Como cada primero de año, aproveché ayer la tranquilidad de un país resacoso y somnoliento para pasear con mis hijos por el río Arlanzón, en Burgos, ciudad donde disfrutamos de la celebración de la Nochevieja en familia. Eran las 10 de la mañana y el termómetro de la calle marcaba 4 grados bajo cero. Una heladora niebla cubría las calles, vistiendo de blanco inmaculado sus árboles, coches, señales de tráfico. Por suerte no hacía viento, pero el frío era intensísimo. El paisaje se nos antojó tan navideño como un anuncio. De una impresionante belleza aunque durísimo. Nos lo pasamos bomba, pero apenas una hora después ya estábamos de vuelta a casa absolutamente helados.

Otros años, la celebración la hemos pasado en nuestra casa de Fuerteventura (Islas Canarias).
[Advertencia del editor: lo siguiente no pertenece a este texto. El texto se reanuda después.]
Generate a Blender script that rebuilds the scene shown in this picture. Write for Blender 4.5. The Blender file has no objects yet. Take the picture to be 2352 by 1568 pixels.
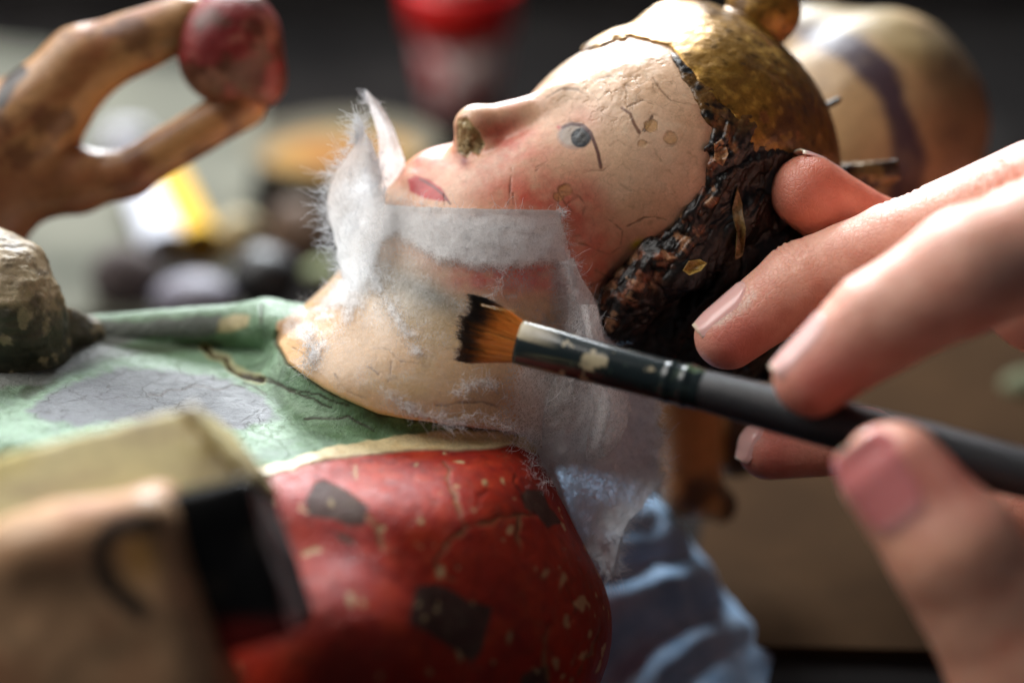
import bpy, math, random
import numpy as np
from mathutils import Vector

random.seed(7)
rng = np.random.default_rng(7)
SC = bpy.context.scene
COL = SC.collection
# units: 1 blender unit = 1 cm.  Build frame: x right, y away from the lens (0 = plane of focus), z up across the lens axis.
PITCH = math.radians(25.0)
CP, SP = math.cos(PITCH), math.sin(PITCH)
H0 = 7.90            # height of the focus point over the bench top
DIST = 30.0          # lens to focus plane
UPC = 130.67         # drawing units per cm in the plane of focus

def F2W(P):
    P = np.asarray(P, dtype=float)
    x, y, z = P[..., 0], P[..., 1], P[..., 2]
    return np.stack([x, y * CP + z * SP, -y * SP + z * CP + H0], axis=-1)

def C(u, v, y=0.0):
    s = (1 + y / DIST) / UPC
    return np.array([(u - 1176) * s, y, (784 - v) * s])

def UV(P):
    s = UPC * DIST / (DIST + P[:, 1])
    return 1176 + P[:, 0] * s, 784 - P[:, 2] * s

# ------------------------------------------------------------------ camera, world, lamps
cam = bpy.data.cameras.new('camera')
camo = bpy.data.objects.new('camera', cam)
COL.objects.link(camo)
camo.location = Vector(F2W([0, -DIST, 0]))
camo.rotation_euler = (math.pi / 2 - PITCH, 0, 0)
cam.sensor_width = 36
cam.lens = 36 * DIST / 18.0
cam.clip_start = 0.5
cam.clip_end = 1000
cam.dof.use_dof = True
cam.dof.focus_distance = DIST
cam.dof.aperture_fstop = 60 * 1e-3 / 1.5      # 1.5 cm wide opening
cam.dof.aperture_blades = 8
SC.camera = camo

world = bpy.data.worlds.new('World')
SC.world = world
world.use_nodes = True
bg = world.node_tree.nodes['Background']
bg.inputs[0].default_value = (0.85, 0.88, 1.0, 1)
bg.inputs[1].default_value = 0.06

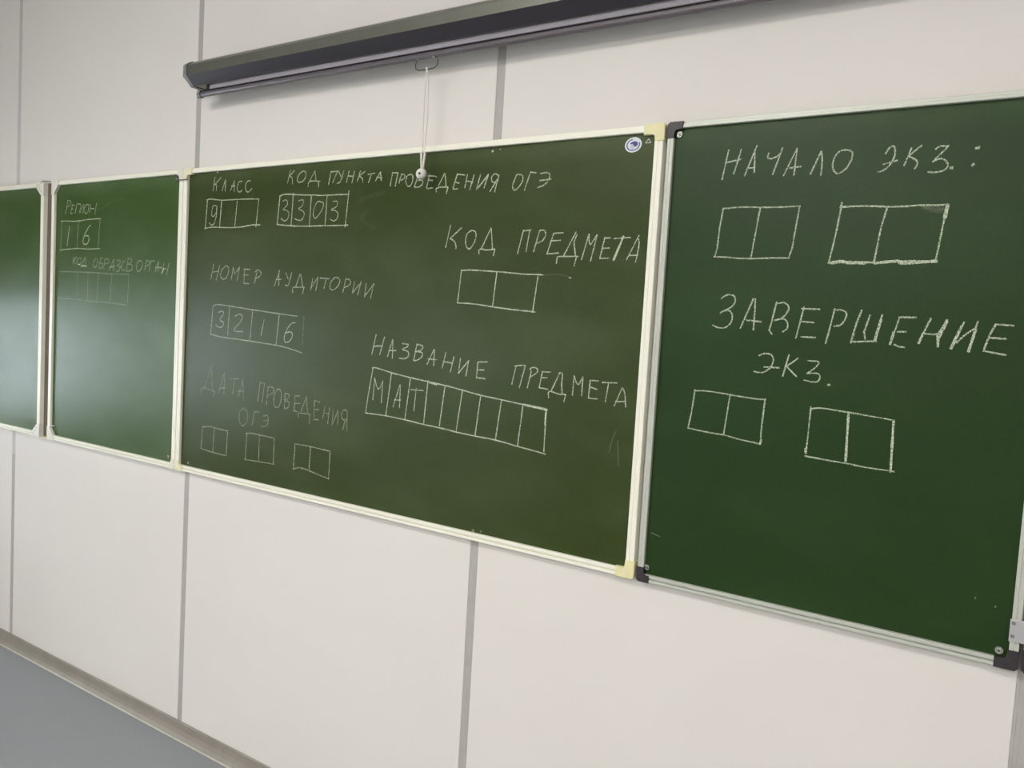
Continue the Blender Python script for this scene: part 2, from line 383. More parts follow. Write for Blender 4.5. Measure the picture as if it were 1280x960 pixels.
l2 = board('end_chalkboard', 'blank green chalkboard cut by the left edge of the picture', -1.7300, -.8960, (.0205, .0215, .0170, .0190), M_CREAM, M_BL)
for z, sz in ((ZB+1, -1), (ZB, 1)):
    for x, sx in ((-.8960, -1), (-1.73, 1)):
        g = part('corner_gusset', gusset(x, z, sx, sz, .058, .052, .018), M_WHITEP, l2, 'white triangular corner gusset')
        for k in range(3):
            b_ = bmesh.new(); cyl(b_, x+sx*(.045-.014*k), z+sz*(.010+.012*k), YFR-.0016, YFR-.0022, .0022, 10); part('rivet', b_, M_CORE, g)
# link pieces across the gap, fixed to the end board
part('link_wire', tube(bmesh.new(), [(-.912, YFR-.002, ZB+1.000), (-.890, YFR-.004, ZB+1.0045), (-.862, YFR-.004, ZB+1.001), (-.8390, YFR-.003, ZB+.9990)], .0016), M_BLACK, l2)
part('link_bar', B(-.8955, -.8362, -.018, -.010, ZB-.001, ZB+.003), M_YEL, l2)

part('gap_shade_strip', B(-.8945, -.8372, -.0040, -.0008, ZB+.004, ZB+.998), M_GAPSHADE, l2, 'brown strip standing in for the shade in the gap')  # added strip: shade between the boards put in as dark brown

RX0, RX1 = 1.7080, 2.4330
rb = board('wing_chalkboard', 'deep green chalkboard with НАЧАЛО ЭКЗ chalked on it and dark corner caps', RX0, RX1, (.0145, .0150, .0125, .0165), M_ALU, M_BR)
for x, z, sx, sz, ax, az, w_ in ((RX0, ZB+1, 1, -1, .034, .033, .0145), (RX1, ZB+1, -1, -1, .034, .033, .0145), (RX0, ZB, 1, 1, .029, .032, .0145), (RX1, ZB, -1, 1, .036, .034, .0165)):
    part('corner_cap', corner(x, z, sx, sz, ax, az, w_), M_BLACK, rb, 'dark plastic corner cap')
bolt(rb, 1.7330, ZB+.9750, .0068); bolt(rb, 1.7275, ZB+.0320, .0072); bolt(rb, 2.4035, ZB+.0275, .0072); bolt(rb, 2.4035, ZB+.9750, .0072)
hp = part('hinge_plate', B(2.4160, 2.4520, YFR-.0035, YFR-.0005, ZB+.050, ZB+.0900, bev=.0008), M_HINGE, rb, 'aluminium hinge plate')
for z in (.0600, .0830):
    b_ = bmesh.new(); cyl(b_, 2.4215, ZB+z, YFR-.0035, YFR-.0055, .0032, 14, .0018); part('rivet', b_, M_STEEL, hp)

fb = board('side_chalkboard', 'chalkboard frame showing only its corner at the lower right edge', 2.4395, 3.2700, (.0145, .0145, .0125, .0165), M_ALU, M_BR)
for x, z, sx, sz in ((2.4395, ZB+1, 1, -1), (3.27, ZB+1, -1, -1), (2.4395, ZB, 1, 1), (3.27, ZB, -1, 1)):
    part('corner_cap', corner(x, z, sx, sz, .034, .040, .0150), M_BLACK, fb, 'dark plastic corner cap')

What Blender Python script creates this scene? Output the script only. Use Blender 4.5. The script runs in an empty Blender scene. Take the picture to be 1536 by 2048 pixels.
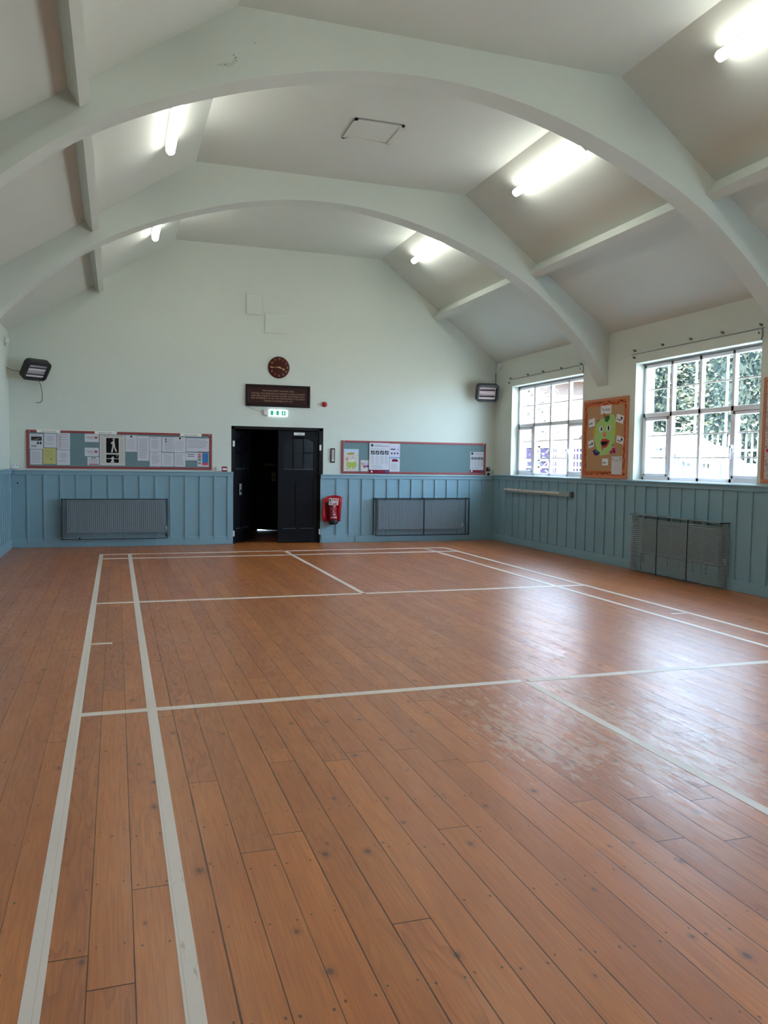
import bpy, bmesh, math, random
from mathutils import Vector, Matrix, Euler

R = math.radians
rng = random.Random(7)
scene = bpy.context.scene
COL = scene.collection

# ------------------------------------------------------------------ camera
cam_data = bpy.data.cameras.new('camera')
cam_data.sensor_fit = 'VERTICAL'
cam_data.sensor_height = 36.0
cam_data.lens = 1634.555 / 2048 * 36.0
cam_data.clip_end = 200
cam = bpy.data.objects.new('camera', cam_data)
COL.objects.link(cam)
cr, cu, cf = (0.95038, -0.31079, 0.01375), (0.00533, 0.06043, 0.99816), (0.31105, 0.94855, -0.05909)
cam.matrix_world = Matrix(((cr[0], cu[0], -cf[0], 0.24), (cr[1], cu[1], -cf[1], 0.0),
                           (cr[2], cu[2], -cf[2], 1.5632), (0, 0, 0, 1)))
scene.camera = cam

# ------------------------------------------------------------------ light and exposure
SKY_STRENGTH = 15.5
SUN_STRENGTH = 34.0
TUBE_STRENGTH = 11.5
world = bpy.data.worlds.new('world')
scene.world = world
world.use_nodes = True
wn = world.node_tree
bg = wn.nodes['Background']
bg.inputs['Color'].default_value = (0.51, 0.74, 1.0, 1)
bg.inputs['Strength'].default_value = SKY_STRENGTH
sun_data = bpy.data.lights.new('sun', 'SUN')
sun_data.energy = SUN_STRENGTH
sun_data.angle = R(0.6)
sun_data.color = (1.0, 0.95, 0.88)
sun = bpy.data.objects.new('sun', sun_data)
COL.objects.link(sun)
sun.rotation_euler = Vector((-0.52, -0.50, 0.69)).to_track_quat('Z', 'Y').to_euler()
sun.location = (-20, -20, 30)
scene.view_settings.view_transform = 'Standard'
scene.view_settings.look = 'None'
scene.view_settings.gamma = 1.0
scene.view_settings.use_curve_mapping = False
scene.view_settings.exposure = 0.46

# ------------------------------------------------------------------ helpers
def lin(c):
    c = c / 255.0
    return c / 12.92 if c <= 0.04045 else ((c + 0.055) / 1.055) ** 2.4

def S(r, g, b):
    return (lin(r), lin(g), lin(b), 1.0)

MATS = {}

def mat(name, col, rough=0.6, metal=0.0, spec=0.5, emit=0.0, noise=0.0, nscale=20.0, bump=0.0, bscale=60.0, ecol=None):
    if name in MATS:
        return MATS[name]
    m = bpy.data.materials.new(name)
    m.use_nodes = True
    nt = m.node_tree
    b = nt.nodes['Principled BSDF']
    b.inputs['Base Color'].default_value = col
    b.inputs['Roughness'].default_value = rough
    b.inputs['Metallic'].default_value = metal
    b.inputs['Specular IOR Level'].default_value = spec
    if emit:
        b.inputs['Emission Color'].default_value = ecol or col
        b.inputs['Emission Strength'].default_value = emit
    if noise or bump:
        tc = nt.nodes.new('ShaderNodeTexCoord')
    if noise:
        n = nt.nodes.new('ShaderNodeTexNoise')
        n.inputs['Scale'].default_value = nscale
        n.inputs['Detail'].default_value = 5
        nt.links.new(tc.outputs['Object'], n.inputs['Vector'])
        mx = nt.nodes.new('ShaderNodeMix')
        mx.data_type = 'RGBA'
        mx.inputs[6].default_value = tuple(max(0, c * (1 - noise)) for c in col[:3]) + (1,)
        mx.inputs[7].default_value = tuple(min(1, c * (1 + noise)) for c in col[:3]) + (1,)
        nt.links.new(n.outputs['Fac'], mx.inputs[0])
        nt.links.new(mx.outputs[2], b.inputs['Base Color'])
    if bump:
        n2 = nt.nodes.new('ShaderNodeTexNoise')
        n2.inputs['Scale'].default_value = bscale
        n2.inputs['Detail'].default_value = 4
        nt.links.new(tc.outputs['Object'], n2.inputs['Vector'])
        bp = nt.nodes.new('ShaderNodeBump')
        bp.inputs['Strength'].default_value = bump
        bp.inputs['Distance'].default_value = 0.01
        nt.links.new(n2.outputs['Fac'], bp.inputs['Height'])
        nt.links.new(bp.outputs['Normal'], b.inputs['Normal'])
    MATS[name] = m
    return m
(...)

Incluso una vez, tras las doce campanadas, nos dimos un baño en las transparentes aguas del Atlántico. Allí el invierno no existe, así que lo acabas echando de menos. Pero cuando lo descubres en toda su intensidad un día tras otro, durante meses y meses de cielos grises, frío, lluvia, acabas entendiendo por qué el templado Mediterráneo, las afortunadas Canarias, se están convirtiendo en el geriátrico de Europa. Nos sentimos orgullosos de nuestros pueblos, donde están nuestras raíces, pero al final echamos de menos el buen tiempo. Y emigramos al sur. Muchos incluso sin esperar a la jubilación, muy pronto, incapaces de cerrar los oídos a la cálida llamada del sol.

Los geógrafos hablan de los refugiados climáticos como aquellos habitantes del Tercer Mundo que se ven obligados a emigrar hacia el norte empujados por la desertización y el calentamiento global. En realidad, en los países occidentales se está dando el movimiento inverso y por razones mucho más banales. Son los refugiados climáticos en busca del buen tiempo, británicos, alemanes, escandinavos –también españoles- que, como las golondrinas, huyen del invierno. Pero que, también como las golondrinas, regresan de nuevo a sus tierras cuando el frío ya no aprieta.

En mi caso, queridos lectores, yo también tengo algo de golondrina. Con dos países en el corazón, el de verano y el de invierno. Los más nacionalistas no lo entenderían ni en días tan fríos como estos. No les culpo. Sin embargo, al menos Antonio Machín me habría dado la razón pues, como cantaba magistralmente, “es posible tener dos amores a la vez… y no estar loco”.

El río Arlanzón a su paso por Burgos la mañana de Año Nuevo de 2008. El termómetro no pasó de cero grados en todo el día.